Coaches from different colleges bumped into each other at Potomac. Whenever Notre Dame’s coaches visited Darby, they’d call him “nitro” to try to flatter him, Crump said.

Crump usually develops plans for his players to try to make the NFL, but Darby was the only player Crump knew would play professionally from his freshman year.

The only way Hayes tried to gameplan for Darby, who played running back and cornerback, was to force him into the middle of the field.

“You can’t even see Darby when he hits that corner and goes down the sideline,” Hayes said. “If you blink, you might have an 80-yarder against you every single time.”

During Darby’s sophomore season, Potomac played against Central High School on a muddy field after it had rained all day, so players could hardly run without slipping. The only offense that night came from Darby’s three punt returns for touchdowns. Crumb said Darby accounted for about 90 percent of the Wolverines’ yards in another game against Largo High School, scoring five touchdowns.

During the spring, Darby dominated the track, winning the Maryland 3A state championship in the 100 meters, 200 meters and 4×100 relay as a senior. He won a bronze medal in the 2011 World Youth Championships in Athletics, where the top high school track athletes around the world competed in France. Darby was one of six American men selected to represent USA Track & Field in a friendly meet in Japan in 2011.

Potomac track-and-field coach Stan Mullins taught Darby a better sprinting technique and improved his knee lift for acceleration, which helped him in both sports.

While using the leg press machine in the Potomac weight room one afternoon, Darby’s hip flexors popped up over his shorts and caught the attention of his teammates and Mullins. Darby had unusually strong leg muscles, Mullins said.

“When you have a kid that’s natural like that, the only thing you have to do is point them in the right direction,” Mullins said, “and keep their head straight.”

Darby hoped for a longer career by playing cornerback instead of running back in college. But he also wanted to run track for a backup option, which was one of the reasons he committed to Florida State.

Darby looked up to former NFL cornerbacks Deion Sanders and Darrell Green, who also ran track in college. He wanted to emulate that speed. But he endured a groin injury entering Florida State, forcing him to focus on football.

Darby still won the 2012 ACC Defensive Rookie of the Year. After nabbing two interceptions his sophomore season, he started every game the next year and won the 2013 national championship, a happiness Darby hopes to experience again Sunday.

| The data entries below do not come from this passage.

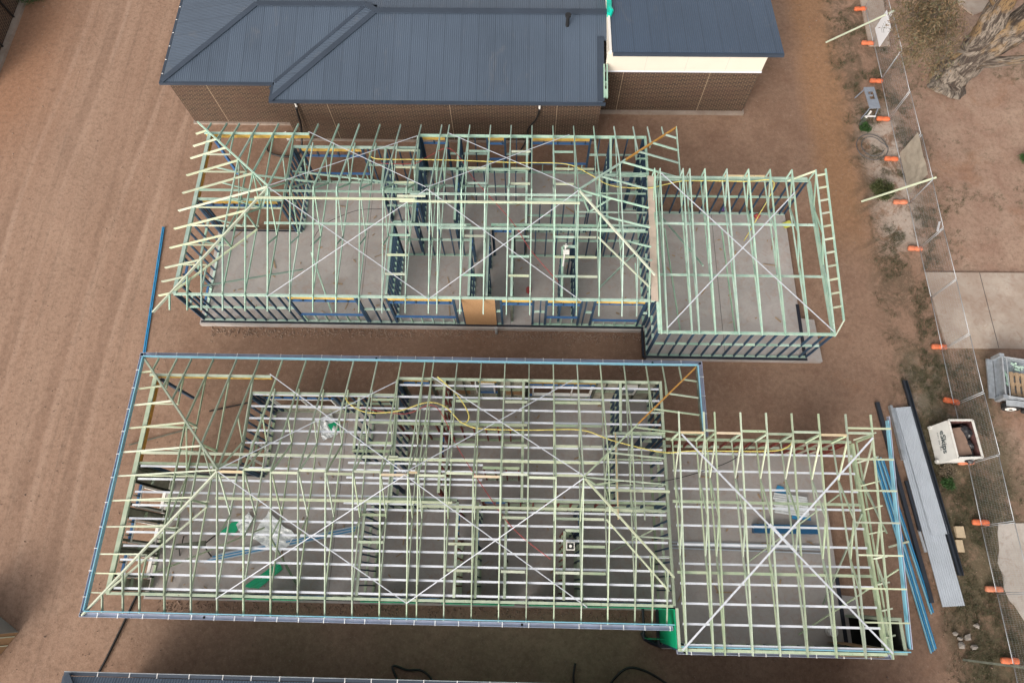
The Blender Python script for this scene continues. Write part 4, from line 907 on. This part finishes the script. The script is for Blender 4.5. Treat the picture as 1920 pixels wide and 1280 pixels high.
# rocks
rl=['largest pale rock','pale rock left of the largest','small pale rock nearest the battens','flat grey rock by the green weeds','round rock nearest the pole','small stone at the top of the group']
for k,(px,py,r) in enumerate(((1816,1195,.16),(1803,1208,.15),(1790,1187,.1),(1826,1212,.13),(1800,1196,.12),(1831,1172,.12))):
    q=U(px,py,.05); tag(rock('rock',(q.x,q.y,.05),(r,r*.8,r*.6),'stone',k,1,.7,.7),rl[k]+' in the group at the bottom right','rock','rocks at the bottom right')
# blue batten on the left
m=MB(); m.beam((-16.64,15.1,.04),(-16.17,8.9,.04),.05,.05); m.beam((-16.58,15.1,.03),(-16.11,8.9,.03),.04,.04); tag(m.build('roof_batten','film_blue'),'long blue steel batten lying on the dirt left of both frames','batten')
m=MB(); m.beam((-15.9,5.05,.03),(-13.6,5.75,.03),.04,.03); tag(m.build('timber_strip','grey_pine'),'thin dark strip crossing under the left gutter of the lower frame','strip')
m=MB(); m.beam((-12.9,6.5,.03),(-9.9,7.25,.03),.05,.03); tag(m.build('timber_strip','poly_black'),'thin dark strip on the dirt in the porch recess of the lower frame','strip')
# drain pipes at the bottom
hose('drain_pipe',[(-13.6,.6,.06),(-13.9,0,.05),(-14.27,-.5,.05),(-14.6,-1.6,.05),(-15.0,-2.9,.05),(-15.3,-3.6,.05)],.045,'poly_black','black drain pipe running under the lower left gutter corner','pipe')
hose('drain_pipe',[(-4.1,-3.5,.05),(-4.55,-2.75,.06),(-4.0,-2.85,.06),(-3.5,-2.85,.08),(-3.1,-3.15,.1),(-3.0,-3.7,.1)],.04,'poly_black','black drain pipe with a sharp bend by the bottom edge, left of centre','pipe')
hose('drain_pipe',[(2.05,-3.6,.05),(1.93,-3.0,.05),(2.0,-2.5,.06)],.04,'poly_black','short black drain pipe stub with a blue tip at the bottom edge','pipe')
hose('drain_pipe',[(3.0,-3.7,.05),(3.25,-3.1,.1),(3.8,-2.6,.3),(4.4,-2.65,.35),(5.1,-3.0,.2),(5.8,-3.5,.1)],.045,'poly_black','arched black drain pipe at the bottom edge, right of centre','pipe')
# pvc riser
m=MB(); m.tube([(-1.19,10.15,-.05),(-1.19,10.15,.55)],.055,14); m.tube([(-1.19,10.15,.5),(-1.19,10.15,.58)],.068,14); tag(m.build('riser_pipe','pvc_grey',smooth=False),'grey pvc riser pipe standing against the front slab edge of the upper frame','pipe')
# clad crate at the lower left edge
ts=empty('site_crate',(-19.2,-2.4,0),'brown boarded site crate with pale battens, cut off by the lower left edge','crate')
c0=Vector((-18.42,-1.92,0)); e1=Vector((-.5,-.84,0)).normalized(); e2=Vector((-.84,.5,0)).normalized()
def q2(a,b): v=c0+e1*a+e2*b; return (v.x,v.y)
m=MB(); m.prism([q2(0,0),q2(0,2.2),q2(2.4,2.2),q2(2.4,0)],0,1.35); child(m,'boards','plywood',ts)
m=MB(); m.prism([q2(.0,-.012),q2(.0,2.2),q2(-.014,2.2),q2(-.014,-.012)],0.03,1.37); child(m,'shaded_side','shaded_side_grey',ts)  # grey skin paints the shaded face of the crate
for k in range(6):
    a=.16+.36*k; v=c0+e1*a-e2*.012; child(beam1(v+Vector((0,0,.05)),v+Vector((0,0,1.35)),.035,.02,e2),'batten','cream_pine',ts)
v=c0+e1*.33-e2*.02; child(beam1(v+Vector((0,0,.75)),v+Vector((0,0,1.35)),.16,.012,e2),'board_sign','sign_white',ts)
v=c0+e1*.33-e2*.03; child(beam1(v+Vector((0,0,.95)),v+Vector((0,0,1.28)),.07,.006,e2),'red_stripe','line_red',ts)
# ---------------------------------------------------------------- things on the slabs
def sheet(name,pts,z,mat,label,cat,amp=.06,seed=0,n=10):
    ja=.10 if mat=='foil' else .03
    # crumpled sheet spanning a quad
    m=MB(); P=[Vector((*p,0)) for p in pts]; G_=[]
    for i in range(n+1):
        row=[]
        for j in range(n+1):
            u=i/n;v=j/n; q=(P[0]*(1-u)+P[1]*u)*(1-v)+(P[3]*(1-u)+P[2]*u)*v
            q+=Vector((noise.noise(Vector((u*3,v*3,seed)))*ja,noise.noise(Vector((u*3,v*3,seed+9)))*ja,0))
            row.append((q.x,q.y,z+amp*(noise.noise(Vector((u*5,v*5,seed+3)))+.8)))
        G_.append(row)
    for i in range(n):
        for j in range(n): m.face([G_[i][j],G_[i+1][j],G_[i+1][j+1],G_[i][j+1]])
    return tag(m.build(name,mat),label,cat)
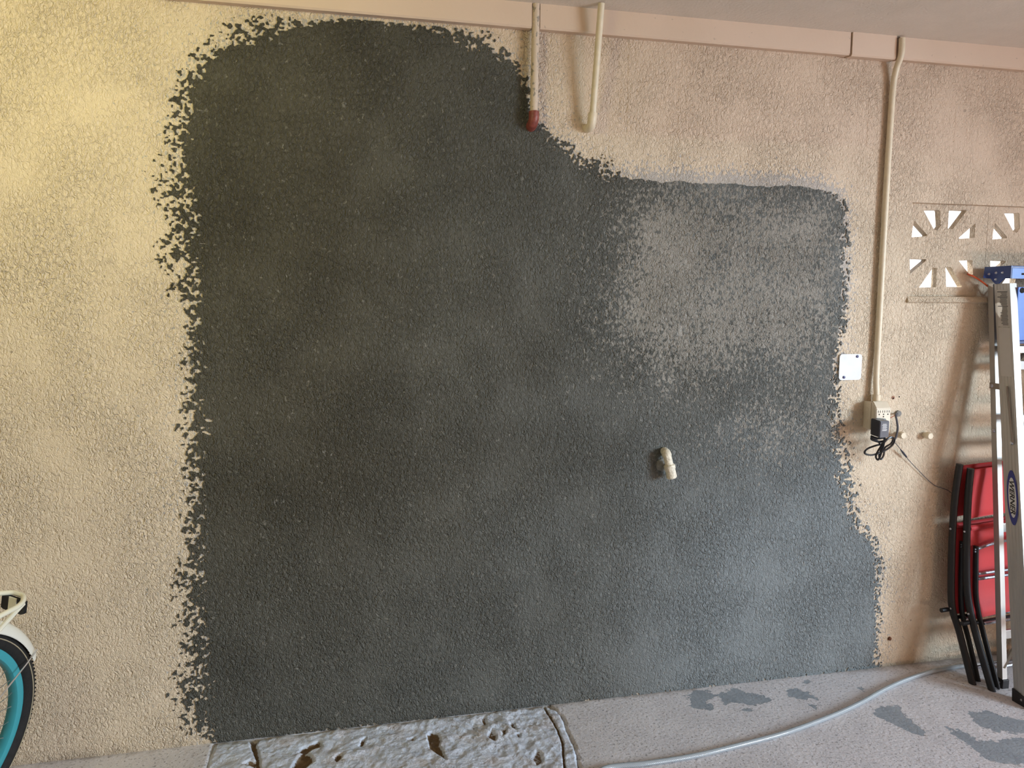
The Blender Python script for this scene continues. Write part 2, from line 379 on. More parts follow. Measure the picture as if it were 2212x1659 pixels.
bm = box(bmesh.new(), XW0, XW1+.4, -6.15, -6, 0, CZ); from_bm('wall_front', bm, WALL, recenter=False, kind='structure')
# rough slab outline and chips on the floor plane
RP = [tuple(G(a, b).xy) for a, b in [(464,1604),(560,1594),(900,1556),(1150,1526),(1190,1522),(1215,1548),(1228,1580),(1243,1615),(1254,1659)]]
RP[0] = (RP[0][0], .0); RP[1] = (RP[1][0], 0.); RP[2] = (RP[2][0], 0.); RP[3] = (RP[3][0], 0.); RP[4] = (RP[4][0], -.002)
RP += [(RP[-1][0]+.02, -.75), (-.50, -.75), (-.455, -.2)]
CH = [[(1486,1505),(1500,1490),(1530,1492),(1545,1502),(1527,1515),(1545,1530),(1520,1533),(1492,1530)],
      [(1553,1500),(1575,1490),(1590,1485),(1600,1494),(1640,1500),(1680,1515),(1650,1518),(1625,1525),(1600,1517),(1570,1522),(1555,1512)],
      [(1700,1490),(1715,1486),(1745,1496),(1772,1512),(1740,1510),(1705,1506)],[(1735,1470),(1750,1472),(1748,1477),(1738,1476)],
      [(1858,1486),(1872,1488),(1870,1495),(1860,1494)],[(1752,1523),(1768,1524),(1762,1530)],
      [(1884,1536),(1905,1525),(1938,1522),(1950,1540),(1975,1560),(2000,1578),(1996,1590),(1960,1580),(1925,1562),(1890,1545)],
      [(2048,1572),(2085,1580),(2110,1600),(2150,1600),(2240,1590),(2260,1659),(2180,1650),(2130,1640),(2100,1615),(2060,1590)],
      [(2090,1540),(2130,1535),(2180,1550),(2240,1560),(2230,1585),(2150,1580),(2110,1565)],[(1606,1530),(1622,1531),(1620,1538),(1608,1537)]]
CH = [[tuple(G(a, b).xy) for a, b in c] for c in CH]
def chip_f(X, Y):
    d = np.full(X.shape, 1e9)
    for c in CH: d = np.minimum(d, sdf(X, Y, c))
    far = (X > 2.6)*.0
    return np.clip(-d/.026, -1.5, 1.5)
def floor_z(X, Y): return np.where(sdf(X, Y, RP) < -.004, -.03, 0.)
def fgrime(X, Y): return np.clip(.62*np.exp(Y/.035)*(.4+fbm(X, Y, 7, 70)) + .35*np.exp(-((X-2.55)**2+(Y+.1)**2)/.35**2), 0, 1)
xs = merge(np.arange(-1.5, 3.2, .01), np.arange(XW0, XW1+8, .4)); ys = merge(np.arange(-1.2, .0, .01), np.arange(-9, -1.2, .4), [0, .2])
me = grid_mesh('floor', xs, ys, floor_z, dict(chip=chip_f, grime=fgrime), plane='xy')
finish('floor', me, FLOOR, recenter=False, kind='structure')
bm = box(bmesh.new(), -14, 30, .2, 24, -.2, -.02); from_bm('ground', bm, simple('pale_driveway', (.62, .55, .47), .8, bump=.002, bscale=30), recenter=False, kind='structure')
# rough broken concrete slab: a lumpy height field with a skirt
PITS = [((1.0),[(645,1624),(655,1612),(690,1602),(694,1612),(672,1618),(664,1625)]),(1,[(640,1642),(655,1622),(672,1634),(676,1645),(660,1659),(630,1659)]),(1,[(722,1640),(727,1632),(737,1630),(738,1636),(728,1645)]),
        (.9,[(776,1610),(782,1598),(790,1593),(786,1603),(780,1610)]),(1,[(924,1588),(932,1578),(944,1582),(951,1594),(948,1610),(955,1622),(962,1640),(950,1632),(938,1624),(928,1614)]),
        (1,[(540,1600),(560,1590),(553,1612),(560,1634),(561,1659),(552,1659),(553,1640),(544,1620)]),(.7,[(525,1652),(540,1642),(556,1646),(552,1657)]),
        (.8,[(1052,1590),(1062,1580),(1072,1590),(1070,1600),(1058,1596)]),(.7,[(1085,1575),(1094,1572),(1094,1586),(1086,1590)]),(.8,[(1100,1565),(1108,1563),(1117,1576),(1106,1573)]),(.8,[(1116,1585),(1124,1583),(1122,1592)]),
        (.6,[(1150,1640),(1160,1618),(1170,1628),(1172,1645),(1160,1650)]),(.7,[(880,1597),(895,1592),(893,1599)]),(.7,[(1040,1550),(1048,1548),(1052,1572),(1046,1566)]),
        (.6,[(1016,1566),(1024,1570),(1032,1580),(1022,1575)]),(.8,[(1182,1526),(1196,1524),(1203,1532),(1198,1536)])]
PITS = [(a, [tuple(G(x, y).xy) for x, y in p]) for a, p in PITS]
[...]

“Super Bowl will probably be more of a better feeling,” Darby said. “That’s a lot harder than college.”

After Darby ran the seventh-fastest 40-yard dash at the 2015 NFL Combine, the Buffalo Bills drafted him with the 50th overall selection. He started all 29 games he played in and recorded a pair of interceptions over his two seasons there. In August, the Bills traded Darby to the Eagles for wide receiver Jordan Matthews and a 2018 third-round draft pick.

Darby dislocated his ankle in the first game of the season and was carted off the field, missing eight games. Since his return, Darby’s helped bolster a position group that was one of the Eagles’ weaknesses in preseason.

“That’s a good thing that it happened early on, rather than later,” Darby said. “I’m able to play through the postseason.”

The 5-foot-11-inch, 193-pound cornerback will often play off his receiver, making it appear as if he’s not tightly guarding, then use his speed to intercept or knock down a pass. Darby will continue to lean on on that skill Sunday, when the Eagles face Tom Brady, arguably the greatest quarterback of all time, in the Super Bowl.

“He’s got it all: Speed, quickness,” Eagles safety Corey Graham said Wednesday. “He’s one of the fastest guys I’ve played with.”